January 26, 2015

'Quad Copter' Flew Into, Crashed On White House Grounds, Secret Service Says

Article origination Read on NPR
'Quad Copter' Flew Into, Crashed On White House Grounds, Secret Service Says

Updated at 10:15 a.m. ET

The Secret Service has identified the device that was found overnight on the White House grounds as a "quad copter."

The agency said an on-duty Secret Service officer saw and heard the 2-foot-wide commercial "quad copter" fly low into the grounds of the executive mansion at about 3:08 a.m.
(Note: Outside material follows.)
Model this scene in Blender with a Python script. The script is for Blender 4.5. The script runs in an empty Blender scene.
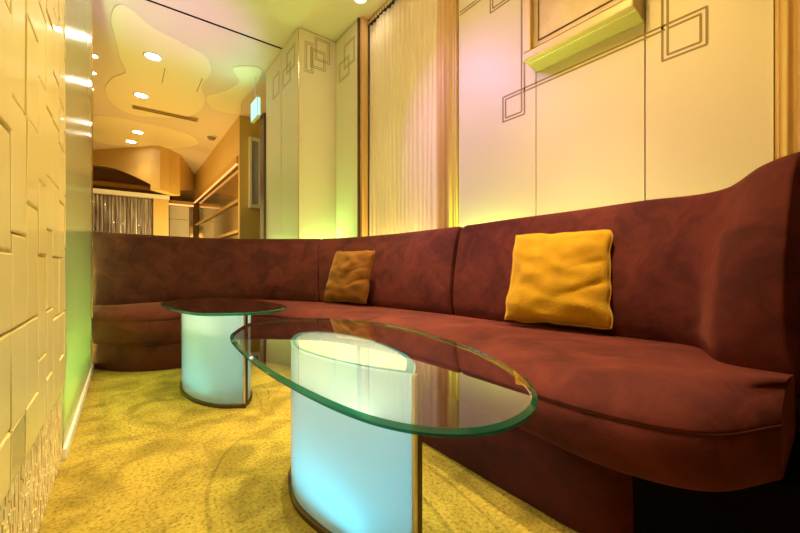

ET. It crashed on the southeast side, the agency said in a statement that was quoted in various news reports.

"There was an immediate alert and lockdown of the complex until the device was examined and cleared," a spokeswoman said in the statement.

She said an investigation was under way.

Earlier, the White House said the device posed no threat to the first family.

President Obama and first lady Michelle Obama are in India; their daughters, Sasha and Malia, stayed behind in Washington with their grandmother, Marian Robinson.

"There is a device that has been recovered by the Secret Service at the White House," said White House spokesman Josh Earnest, who is with Obama in New Delhi. "The early indications are that it does not pose any sort of ongoing threat to anybody at the White House."

Drones, as we have previously reported, come in a variety of sizes, and are used in counterterrorism, surveillance, aerial photography and even as toys.

The incident follows a spate of security lapses at the White House for which the Secret Service has been widely criticized. As we previously reported:

"The Secret Service was criticized last year after several lapses, including one in which a knife-wielding man scaled the White House fence and made it inside the executive mansion's main level. The scandal resulted in the resignation of its then-director, Julia Pierson.

"In December, a panel appointed by the Department of Homeland Security recommended changes at the Secret Service, saying it was 'starved for leadership.' "

 

Several top officials at the Secret Service were asked to leave earlier this month.